Salvadoran Naval Force Deals Blow to Narcotrafficking

Drug traffickers who dare navigate in Salvadoran waters are likely to get arrested.
Julieta Pelcastre/Diálogo | 11 July 2018

Transnational Threats

Through Naval Task Force Trident, El Salvador dealt a blow to drug trafficking organizations and has seized more than 17 tons of cocaine since 2016. (Photo: Salvadoran Armed Force)

In early May 2018, Naval Task Force Trident of the Salvadoran Naval Force (FNES, in Spanish), identified and intercepted a vessel 290 nautical miles off the coast of Punta Remedios, department of Sonsonate. Aboard, authorities found 33 packages containing 947 kilograms of cocaine worth $25 million. With information from U.S. Coast Guard aircraft, FNES used a maritime patrol and two outboard-powered speedboats to carry out the interdiction operation as part of the cooperation and security agreements between both countries. The information enabled naval authorities to seize the suspicious vessel and drug cargo.

“Participation and cooperation are key to bring operations to a successful conclusion,” FNES Ensign Raúl Edgardo Romero, chief of the Assault Team, told Diálogo. “The combined, joint, and interagency effort, which we have with different U.S. security [agencies] and their Coast Guard, as well as with the Prosecutor’s Office and the Salvadoran Civil Police’s Antinarcotics Division, made this seizure possible.”

During the maritime operation, agents arrested the crew of the outboard-powered fishing vessel, consisting of an Ecuadorean and a Colombian national. “This cargo is Naval Task Force Trident’s largest drug seizure in 2018,” Captain René Francis Merino, chief of FNES’ General Staff, told Diálogo.

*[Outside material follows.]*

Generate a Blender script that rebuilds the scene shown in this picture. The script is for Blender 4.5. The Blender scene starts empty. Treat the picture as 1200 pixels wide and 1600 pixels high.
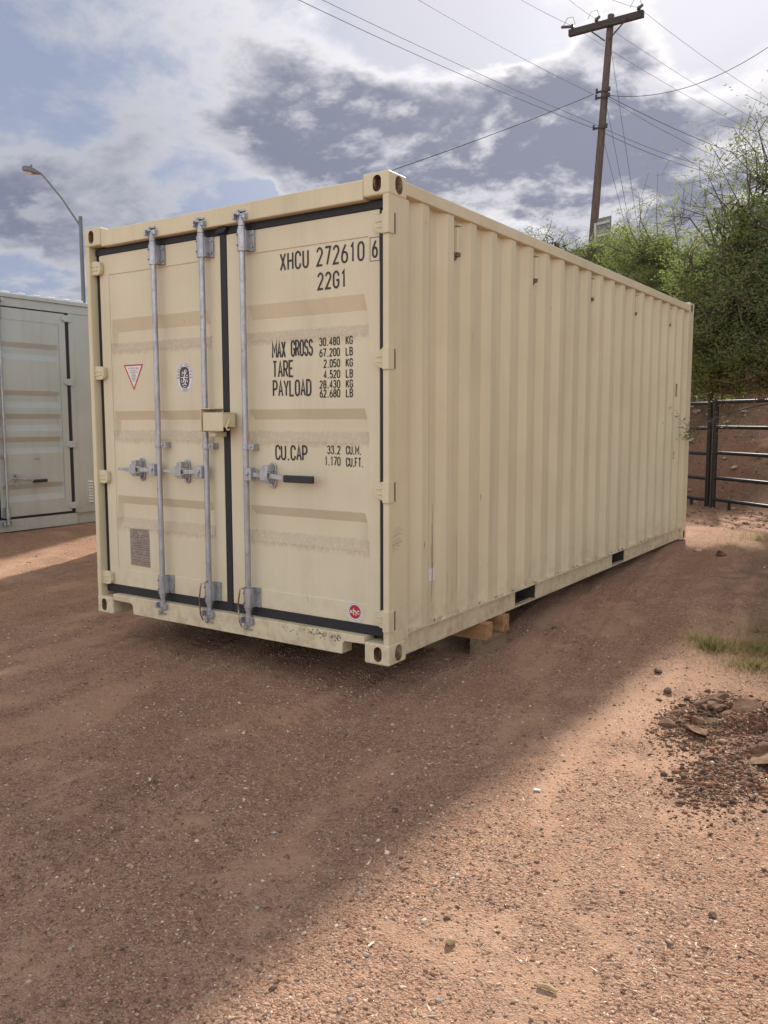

The combined and joint effort allowed for the seizure of 1.6 tons of cocaine so far in 2018. From 2016 to 2017, authorities seized nearly 16 tons of cocaine. “We are proud of our record drug seizure in recent years,” Cap. Merino said. “Narcotraffickers no longer use our national waters to transport drugs. We reduced it by 90 percent,” he said.

Eyes wide open

El Salvador is among the Central American countries international drug traffickers use to transport drugs between South America, the United States, and other countries to the north. “Help from the United States has become very important, not only for operations, but also logistics, and the continuous specialized training of our personnel,” Ensign Romero said. “Thanks to the cooperation of U.S. Southern Command [SOUTHCOM], our personnel received better training and conducted significant seizures since 2015,” Cap. Merino added.

The Salvadoran Naval Force reduced the number of illegal vessels in Salvadoran territorial waters in an effort to combat drug trafficking. (Photo: Salvadoran Armed Force)

According to Ensign Romero, cooperation with the U.S. military enables Salvadoran officers to keep their “eyes wide open” on criminal organizations’ activities when operations come into force. Thanks to SOUTHCOM, Salvadoran officers learn new interdiction techniques and tactics, vessel boarding, and registration audits with strict adherence to human rights, he said.

“Interdiction and arrest operations of people linked to narcotrafficking also improved the capabilities of Task Force Trident’s members,” Ensign Romero said. “U.S. military courses and training comply with the requirements of the Salvadoran naval institution to guarantee success and security of operations.”

Beyond the 200 miles

In 2016, FNES’s efficiency rendered seizures non-existent along the Salvadoran coast. “Drug traffickers decided to go offshore after realizing that navigating in Salvadoran waters was dangerous for them,” Cap. Merino said. “We adapted our Naval [Task] Force Trident to operate beyond the 200 territorial maritime miles.”

Narcotraffickers use different routes to transport drugs. The Galápagos Islands are a strategic point to transit cocaine from Ecuador, Peru, and Colombia to Guatemala or the border between Mexico and Guatemala—and in some cases directly to Mexico.

The work doesn’t end with interdiction at sea. The Prosecutor’s Office must then press charges and attempt to indict the criminals. The Civil Police supports technical aspects and all data processing, while naval personnel attend trials to testify.

“Nearly 99 percent of cases are prosecuted. Without these testimonies, these cases wouldn’t be successful,” Cap. Merino said. “Here, we can see the work of three institutions [FNES, Prosecutor’s Office, and Civil Police] that fight against drug trafficking and organized crime.”